- TASK DIRECTIONS: Identify each line containing the word "scene" and copy it.

- PROVIDED MATERIAL:
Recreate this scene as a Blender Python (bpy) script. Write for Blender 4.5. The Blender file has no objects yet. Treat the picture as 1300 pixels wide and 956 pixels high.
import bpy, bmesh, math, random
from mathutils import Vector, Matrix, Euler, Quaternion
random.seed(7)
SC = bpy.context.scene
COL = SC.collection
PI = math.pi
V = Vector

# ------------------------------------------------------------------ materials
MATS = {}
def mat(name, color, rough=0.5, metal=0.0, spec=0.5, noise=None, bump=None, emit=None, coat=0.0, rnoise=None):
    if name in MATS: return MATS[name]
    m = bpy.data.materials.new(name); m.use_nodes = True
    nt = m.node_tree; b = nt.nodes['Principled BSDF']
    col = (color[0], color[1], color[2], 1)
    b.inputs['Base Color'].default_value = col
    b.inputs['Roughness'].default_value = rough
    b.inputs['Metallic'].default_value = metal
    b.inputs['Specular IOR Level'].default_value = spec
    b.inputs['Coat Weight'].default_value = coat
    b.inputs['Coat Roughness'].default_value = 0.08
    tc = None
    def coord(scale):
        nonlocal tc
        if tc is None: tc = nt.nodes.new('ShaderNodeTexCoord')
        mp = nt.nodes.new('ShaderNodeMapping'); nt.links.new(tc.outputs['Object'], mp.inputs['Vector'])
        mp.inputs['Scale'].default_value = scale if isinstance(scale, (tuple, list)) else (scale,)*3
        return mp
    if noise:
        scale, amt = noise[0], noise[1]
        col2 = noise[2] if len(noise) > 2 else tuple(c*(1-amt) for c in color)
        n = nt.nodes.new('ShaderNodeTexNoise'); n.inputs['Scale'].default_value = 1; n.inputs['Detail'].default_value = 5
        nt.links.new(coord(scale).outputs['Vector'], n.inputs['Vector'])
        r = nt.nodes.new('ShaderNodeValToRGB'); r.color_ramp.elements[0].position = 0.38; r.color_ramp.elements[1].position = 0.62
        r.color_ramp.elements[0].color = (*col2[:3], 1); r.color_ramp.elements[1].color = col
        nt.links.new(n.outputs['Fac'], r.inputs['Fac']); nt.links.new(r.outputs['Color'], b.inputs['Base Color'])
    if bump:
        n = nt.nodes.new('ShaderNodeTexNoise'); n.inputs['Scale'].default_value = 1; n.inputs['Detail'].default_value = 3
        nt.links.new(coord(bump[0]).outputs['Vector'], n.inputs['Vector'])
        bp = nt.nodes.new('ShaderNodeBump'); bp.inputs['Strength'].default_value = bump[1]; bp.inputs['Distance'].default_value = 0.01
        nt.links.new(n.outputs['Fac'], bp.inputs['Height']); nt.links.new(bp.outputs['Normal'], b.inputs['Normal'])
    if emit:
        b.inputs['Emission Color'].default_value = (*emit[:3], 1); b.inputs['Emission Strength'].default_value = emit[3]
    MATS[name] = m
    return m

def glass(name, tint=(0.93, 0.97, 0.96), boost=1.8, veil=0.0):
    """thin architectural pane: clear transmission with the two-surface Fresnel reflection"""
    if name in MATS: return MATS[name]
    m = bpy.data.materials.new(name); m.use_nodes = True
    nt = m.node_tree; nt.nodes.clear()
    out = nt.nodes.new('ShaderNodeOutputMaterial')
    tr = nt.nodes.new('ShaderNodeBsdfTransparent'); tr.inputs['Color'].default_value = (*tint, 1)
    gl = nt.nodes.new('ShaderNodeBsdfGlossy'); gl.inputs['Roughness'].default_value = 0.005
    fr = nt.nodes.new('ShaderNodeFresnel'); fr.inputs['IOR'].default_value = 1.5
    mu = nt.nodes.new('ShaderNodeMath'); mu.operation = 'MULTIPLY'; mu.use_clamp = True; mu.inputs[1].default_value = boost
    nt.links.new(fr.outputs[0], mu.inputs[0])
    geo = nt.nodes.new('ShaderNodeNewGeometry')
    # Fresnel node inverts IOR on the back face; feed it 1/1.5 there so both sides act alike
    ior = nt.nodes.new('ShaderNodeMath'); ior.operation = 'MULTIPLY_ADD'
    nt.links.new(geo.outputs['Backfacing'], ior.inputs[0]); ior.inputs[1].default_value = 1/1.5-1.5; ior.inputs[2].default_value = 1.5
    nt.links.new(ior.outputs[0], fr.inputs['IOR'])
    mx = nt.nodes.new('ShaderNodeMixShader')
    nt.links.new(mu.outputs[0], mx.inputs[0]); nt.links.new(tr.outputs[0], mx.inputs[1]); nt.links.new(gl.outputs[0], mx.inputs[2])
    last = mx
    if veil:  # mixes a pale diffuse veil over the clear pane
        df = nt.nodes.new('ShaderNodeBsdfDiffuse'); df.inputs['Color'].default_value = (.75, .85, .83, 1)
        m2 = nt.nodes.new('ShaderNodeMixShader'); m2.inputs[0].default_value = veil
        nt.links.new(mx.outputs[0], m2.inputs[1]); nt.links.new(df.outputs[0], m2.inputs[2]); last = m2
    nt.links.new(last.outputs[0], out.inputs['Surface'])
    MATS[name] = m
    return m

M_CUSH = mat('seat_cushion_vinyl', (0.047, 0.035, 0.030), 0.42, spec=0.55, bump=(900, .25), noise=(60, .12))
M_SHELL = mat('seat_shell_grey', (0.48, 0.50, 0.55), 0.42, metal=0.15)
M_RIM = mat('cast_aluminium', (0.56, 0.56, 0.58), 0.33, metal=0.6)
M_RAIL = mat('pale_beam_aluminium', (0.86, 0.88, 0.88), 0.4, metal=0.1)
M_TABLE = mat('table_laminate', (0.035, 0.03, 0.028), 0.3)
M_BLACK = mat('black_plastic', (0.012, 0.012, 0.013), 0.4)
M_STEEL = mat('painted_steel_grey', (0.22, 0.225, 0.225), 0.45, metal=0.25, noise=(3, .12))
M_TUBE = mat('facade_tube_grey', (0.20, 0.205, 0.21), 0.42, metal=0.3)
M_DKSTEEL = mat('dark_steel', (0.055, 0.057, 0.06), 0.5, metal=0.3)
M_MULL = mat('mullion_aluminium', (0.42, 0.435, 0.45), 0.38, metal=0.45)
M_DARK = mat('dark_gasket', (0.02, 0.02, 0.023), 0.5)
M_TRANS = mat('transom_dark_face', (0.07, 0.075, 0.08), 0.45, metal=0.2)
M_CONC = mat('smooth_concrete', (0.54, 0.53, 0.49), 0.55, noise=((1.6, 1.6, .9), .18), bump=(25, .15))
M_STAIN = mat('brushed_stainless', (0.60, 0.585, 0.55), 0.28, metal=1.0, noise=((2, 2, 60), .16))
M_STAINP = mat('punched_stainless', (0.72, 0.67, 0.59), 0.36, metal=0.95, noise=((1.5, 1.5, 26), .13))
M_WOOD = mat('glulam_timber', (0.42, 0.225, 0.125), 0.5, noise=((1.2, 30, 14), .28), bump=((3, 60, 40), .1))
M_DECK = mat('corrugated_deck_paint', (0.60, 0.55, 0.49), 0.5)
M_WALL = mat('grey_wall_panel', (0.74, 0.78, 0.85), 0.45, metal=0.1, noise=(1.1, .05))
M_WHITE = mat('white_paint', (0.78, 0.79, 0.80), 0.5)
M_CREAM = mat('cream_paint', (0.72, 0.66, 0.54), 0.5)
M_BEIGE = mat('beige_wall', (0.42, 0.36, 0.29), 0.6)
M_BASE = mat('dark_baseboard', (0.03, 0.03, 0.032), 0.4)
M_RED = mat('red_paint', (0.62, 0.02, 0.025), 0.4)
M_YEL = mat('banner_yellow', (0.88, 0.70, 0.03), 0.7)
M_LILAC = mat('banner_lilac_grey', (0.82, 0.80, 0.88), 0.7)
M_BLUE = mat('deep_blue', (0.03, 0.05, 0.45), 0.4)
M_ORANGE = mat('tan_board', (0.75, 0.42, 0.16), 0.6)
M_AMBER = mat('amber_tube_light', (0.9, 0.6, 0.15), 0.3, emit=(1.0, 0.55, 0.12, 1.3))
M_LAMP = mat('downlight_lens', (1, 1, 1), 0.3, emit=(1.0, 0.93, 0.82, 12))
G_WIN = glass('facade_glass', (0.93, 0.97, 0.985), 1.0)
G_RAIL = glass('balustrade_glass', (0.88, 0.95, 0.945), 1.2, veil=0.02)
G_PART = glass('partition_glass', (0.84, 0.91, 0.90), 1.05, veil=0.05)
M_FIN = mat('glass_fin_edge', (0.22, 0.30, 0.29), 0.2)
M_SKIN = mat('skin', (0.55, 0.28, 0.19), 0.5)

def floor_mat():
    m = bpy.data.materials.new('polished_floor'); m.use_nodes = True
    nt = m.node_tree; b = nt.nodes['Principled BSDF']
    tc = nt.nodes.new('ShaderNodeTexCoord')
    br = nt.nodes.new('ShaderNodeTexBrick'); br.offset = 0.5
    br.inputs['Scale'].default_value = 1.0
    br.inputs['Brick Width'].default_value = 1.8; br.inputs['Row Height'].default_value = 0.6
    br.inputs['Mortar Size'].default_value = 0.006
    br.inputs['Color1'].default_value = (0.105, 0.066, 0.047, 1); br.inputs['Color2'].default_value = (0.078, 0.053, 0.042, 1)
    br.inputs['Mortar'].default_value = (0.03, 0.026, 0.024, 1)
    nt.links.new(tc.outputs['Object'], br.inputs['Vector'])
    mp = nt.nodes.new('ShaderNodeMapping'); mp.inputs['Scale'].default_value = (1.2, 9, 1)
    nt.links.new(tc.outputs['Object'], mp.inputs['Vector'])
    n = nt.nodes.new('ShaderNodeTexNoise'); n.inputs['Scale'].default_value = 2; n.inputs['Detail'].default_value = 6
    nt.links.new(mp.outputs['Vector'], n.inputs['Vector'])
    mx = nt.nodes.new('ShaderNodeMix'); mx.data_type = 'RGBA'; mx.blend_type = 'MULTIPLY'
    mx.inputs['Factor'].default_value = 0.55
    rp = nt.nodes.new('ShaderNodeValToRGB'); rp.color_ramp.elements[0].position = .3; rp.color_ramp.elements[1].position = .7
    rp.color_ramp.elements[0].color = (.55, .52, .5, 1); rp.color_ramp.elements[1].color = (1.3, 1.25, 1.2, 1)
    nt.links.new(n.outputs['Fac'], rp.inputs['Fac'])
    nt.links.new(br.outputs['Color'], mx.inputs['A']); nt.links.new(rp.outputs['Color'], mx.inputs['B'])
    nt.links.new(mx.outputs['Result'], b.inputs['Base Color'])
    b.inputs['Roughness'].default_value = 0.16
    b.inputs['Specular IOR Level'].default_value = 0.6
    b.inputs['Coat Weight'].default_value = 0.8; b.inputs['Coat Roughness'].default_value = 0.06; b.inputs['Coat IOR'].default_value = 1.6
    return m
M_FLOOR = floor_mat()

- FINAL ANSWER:
Recreate this scene as a Blender Python (bpy) script. Write for Blender 4.5. The Blender file has no objects yet. Treat the picture as 1300 pixels wide and 956 pixels high.
SC = bpy.context.scene